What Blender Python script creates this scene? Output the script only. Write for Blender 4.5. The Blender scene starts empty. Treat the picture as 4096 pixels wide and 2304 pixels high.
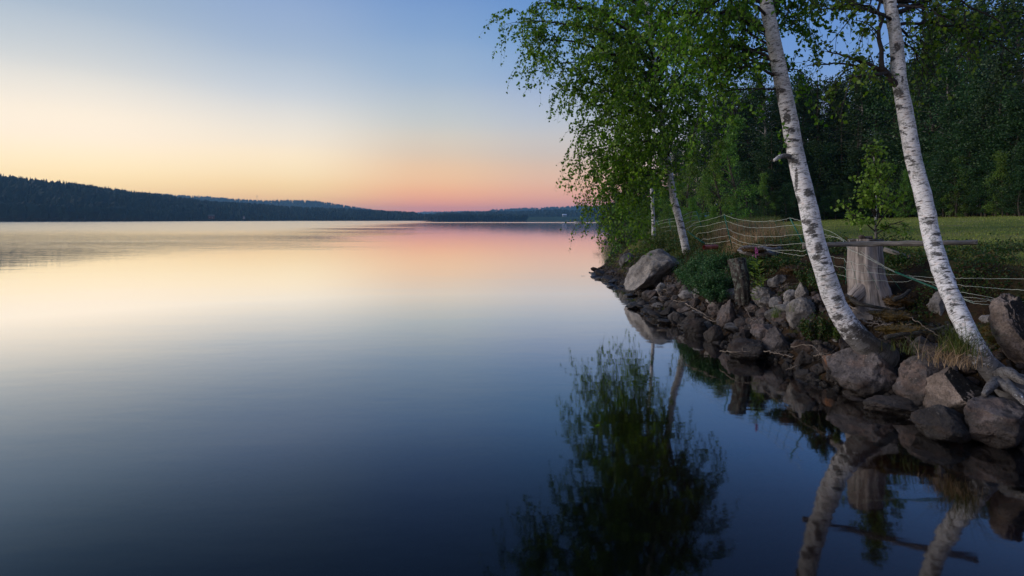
import bpy, bmesh, math, random
import numpy as np
from mathutils import Vector

R = math.radians
random.seed(7)
rng = np.random.default_rng(7)
S = bpy.context.scene
COL = S.collection

# ------------------------------------------------------------------ camera
F, HOR, H = 569.0, 219.8, 1.8          # focal length in px of a 1024 wide frame, horizon row, eye height
cd = bpy.data.cameras.new('camera')
cd.sensor_width = 36.0
cd.lens = F / 1024 * 36
cd.shift_y = -(288 - HOR) / 1024
cd.clip_start, cd.clip_end = 0.05, 20000
cam = bpy.data.objects.new('camera', cd)
cam.location = (0, 0, H)
cam.rotation_euler = (R(90), 0, 0)
COL.objects.link(cam)
S.camera = cam
S.view_settings.view_transform = 'Standard'
S.view_settings.look = 'None'
S.view_settings.exposure = 0
S.view_settings.gamma = 1
S.view_settings.use_curve_mapping = False
S.cycles.use_denoising = True
S.cycles.max_bounces = 8
S.cycles.transparent_max_bounces = 8
S.cycles.volume_bounces = 1
S.cycles.caustics_reflective = False
S.cycles.caustics_refractive = False


def P(u, v, d):
    return Vector(((u - 512) / F * d, d, H - (v - HOR) / F * d))


def PD(x, y, d):
    return P(x / 2.5156, y / 2.5156, d)


def lin(r, g, b):
    f = lambda c: c / 255 / 12.92 if c <= 10.31 else ((c / 255 + .055) / 1.055) ** 2.4
    return (f(r), f(g), f(b), 1)


# ------------------------------------------------------------------ node helpers
def node(nt, t, inp=None, **props):
    n = nt.nodes.new(t)
    for k, v in props.items():
        setattr(n, k, v)
    for k, v in (inp or {}).items():
        s = n.inputs[k]
        if isinstance(v, bpy.types.NodeSocket):
            nt.links.new(v, s)
        else:
            s.default_value = v
    return n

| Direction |
Give again, exactly, the lines from the start of the data through the one holding "COL = S.collection"; omit the pictures.

| Response to the task |
What Blender Python script creates this scene? Output the script only. Write for Blender 4.5. The Blender scene starts empty. Treat the picture as 4096 pixels wide and 2304 pixels high.
import bpy, bmesh, math, random
import numpy as np
from mathutils import Vector

R = math.radians
random.seed(7)
rng = np.random.default_rng(7)
S = bpy.context.scene
COL = S.collection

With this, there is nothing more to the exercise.